Some writers say that they have to write a certain amount every day. Do you do set a quota? — Very loose, maybe a 500-word minimum or, failing that, a poem draft.

Most writers have a particular audience in mind, although it may change from one work to the next. Who are your audiences? For whom do you write? — Another trick question. I write the first draft for myself, then try and figure out who might enjoy reading it and revise to suit.

Do you use the Internet to check facts? — All the time. I’ve got CRS syndrome.

What do you consider the strangest thing you’ve ever written? — I write genre, everything is strange.

What do you consider the most revealing thing you’ve ever written? — A literary piece called “The Cottage”

Does anyone else critique your work? — I belong to two fiction critique groups, one does my chapters of the forthcoming novel, the other does my short and flash fiction.

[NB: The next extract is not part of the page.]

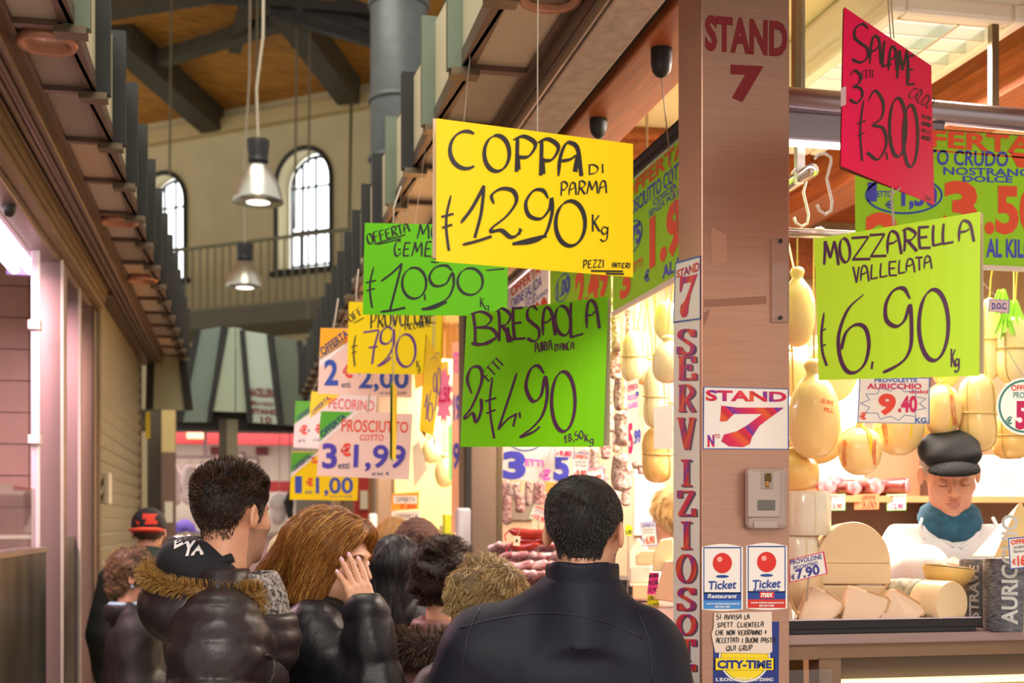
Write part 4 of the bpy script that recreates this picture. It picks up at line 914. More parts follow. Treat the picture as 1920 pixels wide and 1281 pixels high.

Do you have any favorite authors at Bewildering Stories? Have you found there any works you’d recommend to a friend? — Hmmm. There are a bunch of authors I look forward to reading, and some not so much. Hanging out with writers means we tend to talk about each other’s work, and when we stray into outside authors it’s usually to recommend a novel. Harder to do when they’re serialized in BwS.

Some authors have started writing later in life. If that’s the case with you, what brought you to writing rather than to some other activity? — I can do it while sitting down.

The tally so far: A hundred thirty stories and poems published, and two books. A third book, collected fantasy and horror stories, is scheduled for publication late in 2016, if the creek don’t rise.